• **To be done**
In the listing that follows, retype every line from the first through the one containing "return Vector(((px-HX)/F*D, D, EYE+(HY-py)/F*D))". Pictures are to be left out.

• **Information shown**
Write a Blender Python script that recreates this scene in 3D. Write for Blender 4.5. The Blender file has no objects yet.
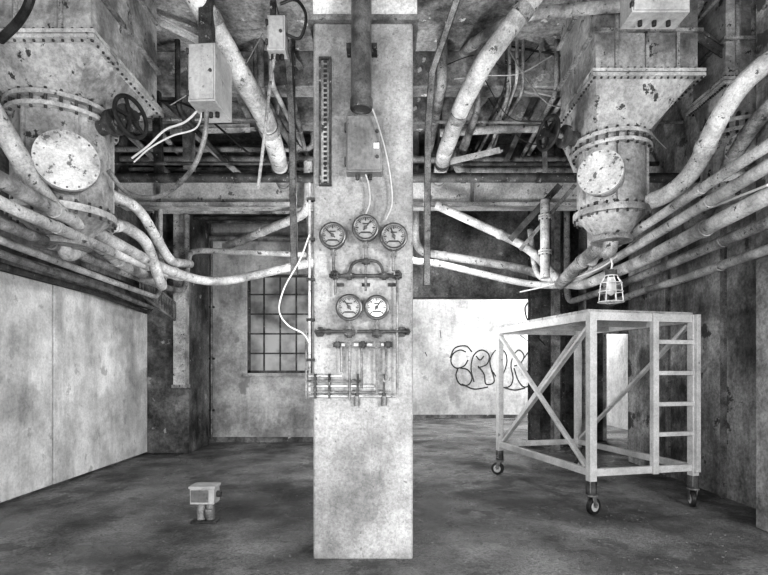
import bpy, math, random
from mathutils import Vector, Matrix
random.seed(7)
F=512.0; EYE=1.4; HX=384.0; HY=370.0
def S(px,py,D):
    """survey helper: bearing (px), elevation (py) and distance D in metres -> world point"""
    return Vector(((px-HX)/F*D, D, EYE+(HY-py)/F*D))

# ------------------------------------------------------------ materials
def mat(name, dark, light, rough=.7, scale=3, spots=0.0, spot_scale=30, spot_col=.03, bump=.2, metal=0, stretch=(1,1,1), lo=.38, hi=.62, fine=.35, spot_thr=.62, spec=.3, fscale=None, streak=0.0, stain=0.0, stain_scale=.8):
    m=bpy.data.materials.new(name); m.use_nodes=True
    nt=m.node_tree; N=nt.nodes; L=nt.links
    b=N['Principled BSDF']; b.inputs['Roughness'].default_value=rough; b.inputs['Metallic'].default_value=metal
    b.inputs['Specular IOR Level'].default_value=spec
    tc=N.new('ShaderNodeTexCoord'); mp=N.new('ShaderNodeMapping'); mp.inputs['Scale'].default_value=stretch
    L.new(tc.outputs['Object'],mp.inputs['Vector'])
    def noise(sc,det,ro,src):
        n=N.new('ShaderNodeTexNoise'); n.inputs['Scale'].default_value=sc; n.inputs['Detail'].default_value=det; n.inputs['Roughness'].default_value=ro
        L.new(src,n.inputs['Vector']); return n.outputs['Fac']
    def ramp(src,a,b_,ca,cb):
        r=N.new('ShaderNodeValToRGB'); r.color_ramp.elements[0].position=a; r.color_ramp.elements[1].position=b_
        r.color_ramp.elements[0].color=(ca,ca,ca,1); r.color_ramp.elements[1].color=(cb,cb,cb,1); L.new(src,r.inputs['Fac']); return r.outputs[0]
    def mul(a,b_):
        mx=N.new('ShaderNodeMixRGB'); mx.blend_type='MULTIPLY'; mx.inputs[0].default_value=1; L.new(a,mx.inputs[1]); L.new(b_,mx.inputs[2]); return mx.outputs[0]
    out=ramp(noise(scale,12,.7,mp.outputs[0]),lo,hi,dark,light)
    f2=noise(fscale or scale*14,6,.8,tc.outputs['Object'])
    out=mul(out,ramp(f2,.38,.58,1-fine,1))
    if streak>0:
        m2=N.new('ShaderNodeMapping'); m2.inputs['Scale'].default_value=(2.2,2.2,.5); L.new(tc.outputs['Object'],m2.inputs['Vector'])
        out=mul(out,ramp(noise(1.5,10,.7,m2.outputs[0]),.48,.66,1,1-streak))
    if stain>0:
        m4=N.new('ShaderNodeMapping'); m4.inputs['Location'].default_value=(3.7,1.3,5.1); L.new(tc.outputs['Object'],m4.inputs['Vector'])
        out=mul(out,ramp(noise(stain_scale,9,.6,m4.outputs[0]),.5,.6,1,1-stain))
    if spots>0:
        f=ramp(noise(spot_scale,6,.65,mp.outputs[0]),spot_thr,spot_thr+.03,0,spots)
        m3=N.new('ShaderNodeMixRGB'); L.new(f,m3.inputs[0]); L.new(out,m3.inputs[1]); m3.inputs[2].default_value=(spot_col,)*3+(1,)
        out=m3.outputs[0]
    L.new(out,b.inputs['Base Color'])
    if bump>0:
        bp=N.new('ShaderNodeBump'); bp.inputs['Strength'].default_value=bump; bp.inputs['Distance'].default_value=.02
        L.new(f2,bp.inputs['Height']); L.new(bp.outputs[0],b.inputs['Normal'])
    return m
M={}
M['pillar']=mat('pillar_concrete',.27,.48,.85,2.4,spots=.7,spot_scale=24,spot_col=.07,bump=.6,fine=.38,spot_thr=.63,streak=.32,fscale=60,stain=.3,stain_scale=1.3)
M['white']=mat('whitewashed_plaster',.52,.9,.9,1.2,spots=.6,spot_scale=3,spot_col=.28,bump=.3,fine=.22,spot_thr=.61,streak=.3,fscale=32,stain=.3,stain_scale=1.1)
M['backwall']=mat('back_wall_plaster',.3,.62,.9,1.0,spots=.65,spot_scale=2.5,spot_col=.15,bump=.3,fine=.3,streak=.35,stain=.45,fscale=20,spot_thr=.6)
M['brightwall']=mat('far_wall_plaster',.4,.68,.9,1.0,spots=.65,spot_scale=2,spot_col=.25,bump=.3,fine=.25,streak=.3,spot_thr=.6,stain=.4,fscale=15,stain_scale=.6)
M['dirty']=mat('dirty_concrete',.05,.34,.9,1.2,spots=.7,spot_scale=5,spot_col=.45,bump=.6,fine=.45,spot_thr=.64,streak=.4,fscale=25,stain=.5)
M['rightwall']=mat('stained_concrete',.16,.56,.9,1.3,spots=.85,spot_scale=2.5,spot_col=.04,bump=.6,fine=.45,streak=.55,fscale=30,stain=.65,spot_thr=.59)
M['ceiling']=mat('ceiling_concrete',.08,.5,.9,1.5,spots=.8,spot_scale=5,spot_col=.65,bump=.6,fine=.5,spot_thr=.62,stain=.5)
M['beam']=mat('beam_concrete',.36,.75,.9,2.5,spots=.8,spot_scale=8,spot_col=.06,bump=.4,fine=.4)
M['paint']=mat('flaking_light_paint',.3,.66,.5,3,spots=.95,spot_scale=15,spot_col=.04,bump=.3,fine=.4,spot_thr=.62,stain=.5,stain_scale=2)
M['paint2']=mat('grimy_pipe_paint',.14,.46,.5,4,spots=.95,spot_scale=18,spot_col=.03,bump=.35,fine=.5,spot_thr=.6,stain=.5,stain_scale=2)
M['duct']=mat('duct_sheet_paint',.2,.55,.6,1.6,spots=.95,spot_scale=7,spot_col=.03,bump=.3,fine=.4,spot_thr=.61,streak=.4,stain=.5,stain_scale=1.6)
M['lagging']=mat('white_lagging',.36,.74,.8,4,spots=.9,spot_scale=15,spot_col=.06,bump=.4,fine=.4,spot_thr=.61,stain=.45,stain_scale=2)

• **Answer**
Write a Blender Python script that recreates this scene in 3D. Write for Blender 4.5. The Blender file has no objects yet.
import bpy, math, random
from mathutils import Vector, Matrix
random.seed(7)
F=512.0; EYE=1.4; HX=384.0; HY=370.0
def S(px,py,D):
    """survey helper: bearing (px), elevation (py) and distance D in metres -> world point"""
    return Vector(((px-HX)/F*D, D, EYE+(HY-py)/F*D))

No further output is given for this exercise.